25 May 2022

Isaac Butt points the way once again

Ballybofey, Stranorlar, and District Historical Society erect a sign to mark Butt's final resting place

Isaac Butt points the way once again

Chairman of the Ballybofey, Stranorlar and District Histporical Society, Gerard Doherty, left with newly elected president of the Donegal Historical Society, Rev Raymond Blair and Kathleen Phelan

One of Stranorlar's most enduring figures, Isaac Butt has made his mark again - but this time his name has been added to a sign that points you to his final resting place.

The name Butt has become synonymous with many places in the Twin Towns and his celebrated historical status is one members of the Ballybofey, Stranorlar, and District Historical Society (BSADHS) are keen to preserve.

But who was Butt?

Isaac Butt (1813–79) was born on September 6, in the Rectory at Glenfin the only son of Robert Butt (d. 1829), a Church of Ireland parson, and his second wife, Berkeley (née Cox), daughter of the Rev. R. Cox, of Dovishand a descendant of Bishop George Berkeley, after whom she was named. There were six sisters, four of them from his father's first marriage. His father was the rector of the Anglican Parish of Stranorlar. He was educated at Trinity College Dublin and trained as a barrister.

A brilliant debater, he started his career as a Tory politician for Dublin Corporation. He was known for his opposition to the nationalist leader Daniel O'Connell's campaign for the repeal of the Act of Union.

In his early years, Butt was a staunch unionist and Orangeman. He firmly believed that Ireland should be ruled by Westminster. All this changed when Butt witnessed the tragedy of the Great Famine (1845-1849) first hand. He saw how it could have been avoided if Ireland had its own government, and how inept Westminster was in dealing with the problem.

Home Rule
As Butt's opinions changed, he gradually became involved in Irish nationalist politics.
After the 1848 Rising, Butt defended William Smith O'Brien in court.
He also defended Fenian prisoners, such as Charles Kickham, between 1865 and 1869. As a result of this exposure, he became an advocate of Home Rule for Ireland.

Isaac Butt

In 1870, Butt founded the Home Government Association, which was renamed the Home Rule League in 1873. In 1871, he stood for election as a Home Rule candidate and was returned as MP for Limerick. At first, the Home Rule Party failed to make an impact in Parliament.

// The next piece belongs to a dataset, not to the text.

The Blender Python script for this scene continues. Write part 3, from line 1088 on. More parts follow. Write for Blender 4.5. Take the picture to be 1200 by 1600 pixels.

Butt believed in peaceful persuasion, but many of his colleagues believed in 'obstructionism'. This involved disrupting the business of Parliament by using delaying tactics or talking for long periods during debates.

Declining Leadership
Although the Home Rule League gained membership and support in Ireland, Butt began to be seen as an ineffective leader. He was often absent from Westminster, as he had to work as a barrister to pay off his many debts. His polite approach in Parliament was also seen as a sign of weakness by those in the Home Rule Party who wished to obstruct Parliamentary business.

Butt did not approve of obstructionism and firmly believed in gaining support through diplomatic means. This distanced him further from his party and in 1879 he was replaced by William Shaw as leader of the Home Rule League. Shaw was replaced by the charismatic and popular Charles Stewart Parnell in 1880, and the party became more organised.

The Home Rule Movement was a very important part of the progress towards Irish independence, which was eventually secured in 1921. Butt has been called the 'Father of Home Rule'. His influence and passion were important in kick-starting the movement and setting in train a series of historical events.

Butt retired from public life and died in May 1879 in Clonskeagh in Dublin. His remains were brought by train to Stranorlor where he is buried in a corner of the St Mary's Church of Ireland cemetery beneath a tree in which he used to sit and dream as a boy.

New Sign
On Monday last May 2, members of the local society gathered to install a new sign at the junction of the Lifford Road and The Glebe directing people to Butt's grave.

The occasion was also an opportunity to celebrate the elevation of one of its members, Reverend Raymond Blair, to the presidency of the Donegal Historical Society.

In his first engagement wearing the chain of office, he was on hand to thank the former chairperson of the society, Kathleen Phelan who took the signage project from inception to installation, and the members who attended.

The BSADHS meets on the fourth Monday of every month from September to May and this month's meeting in the Henderson's Hall, opposite the Church of Ireland on May 23 is the annual general meeting. New members are welcome to attend.

The society covers a wide range of subjects of historical interest.
Recently they have begun advocating for proper public access to Dunwiley Fort and have met on site with representatives of the National Roads Authority as the proposed bypass runs close to the historic site.